South Korea is to begin shipping 100,000 tons of rice and other emergency relief supplies to North Korea before the end of this month to help repair damages from recent flooding there, a senior government official said Sunday.

The one-time emergency relief aid will be the first shipment of Seoul's government assistance for the North since the suspension of its periodic humanitarian aid for the impoverished state.

"The government's decision was made based on pure humanitarian considerations of flood damages in the North and calls from (South Korea's) civic organizations and political circles" to help the North, Vice Unification Minister Shin Un-sang told a press briefing.

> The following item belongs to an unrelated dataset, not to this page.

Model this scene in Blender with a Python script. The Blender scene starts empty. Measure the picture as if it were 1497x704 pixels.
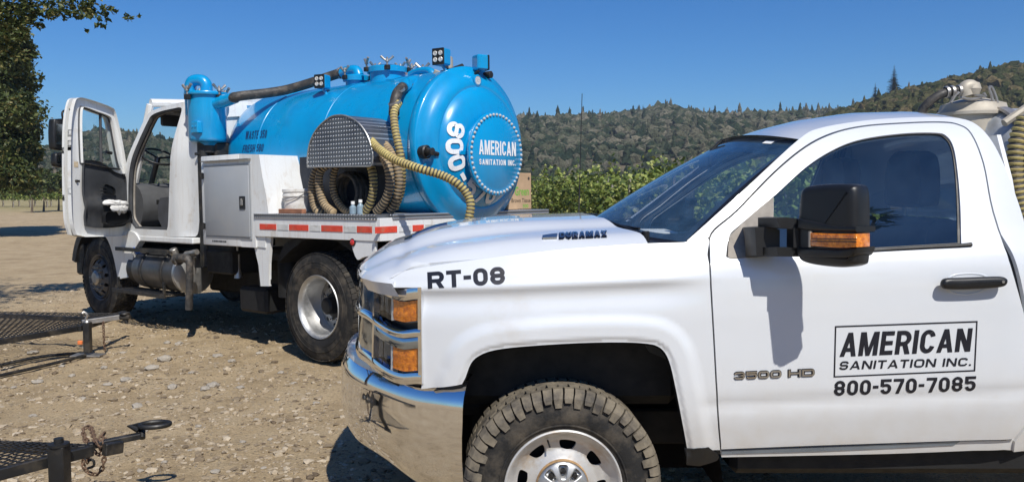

Seoul suspended shipments of its regular assistance, including rice and fertilizer, to the North shortly after Pyongyang test-fired seven ballistic missiles early last month. The launches prompted the U.N. Security Council to unanimously pass a resolution condemning the tests and prohibiting any missile-related dealings with the communist state.


"As the government has said before, the aid package this time is emergency relief aid that comes strictly from humanitarian considerations," Shin said.

"It is separate from (the government's periodic) aid that has been provided annually as loans," he said.

The vice minister said the rice aid would cost some 195 billion won (US$203 million), and the shipment would also include some 26 billion won worth of construction supplies and equipment, including 100,000 tons of cement, 5,000 tons of steel and 100 trucks.

The Choson Sinbo, a pro-Pyongyang newspaper published in Japan, had earlier reported, quoting what it claimed to be an official tally by Pyongyang, that some 800 North Koreans were either killed or missing and some 3,000 others were injured due to heavy rains on July 14-16.

But North Korean officials at an inter-Korean Red Cross meeting on Saturday said some 150 people were killed or missing, according to Shin.

International aid workers based in the communist North have estimated that about 30,000 hectares of farmland were washed away or submerged during last month's heavy rains, leading to a loss of some 100,000 tons of crops in the country already suffering from chronic food shortages.

North Korea has depended on international handouts, mostly from Seoul, to feed a large number of its people since the mid-1990s when a nationwide famine hit the country, leaving as many as 2 million people dead.

"The reason the government decided to include rice in the shipment is because there were repeated requests from the North.

The reason it decided to make it 100,000 tons is because we thought that if we provide any (rice), we need to make it worthwhile," a ministry official told reporters while speaking on condition of anonymity.

The government had said the minimum condition for the resumption of its regular humanitarian assistance for the North is Pyongyang's return to international negotiations over its nuclear arms program.

The communist state has been boycotting the nuclear talks, that also involve South Korea, Japan, China, Russia and the United States, since a November round, citing what it claims to be U.S. hostility toward it.

South and North Korea have technically remained in a state of war since the end of the 1950-53 Korean War as the fratricidal conflict only ended with a cease-fire. Nearly 1.8 million troops are on both sides of their heavily-fortified border.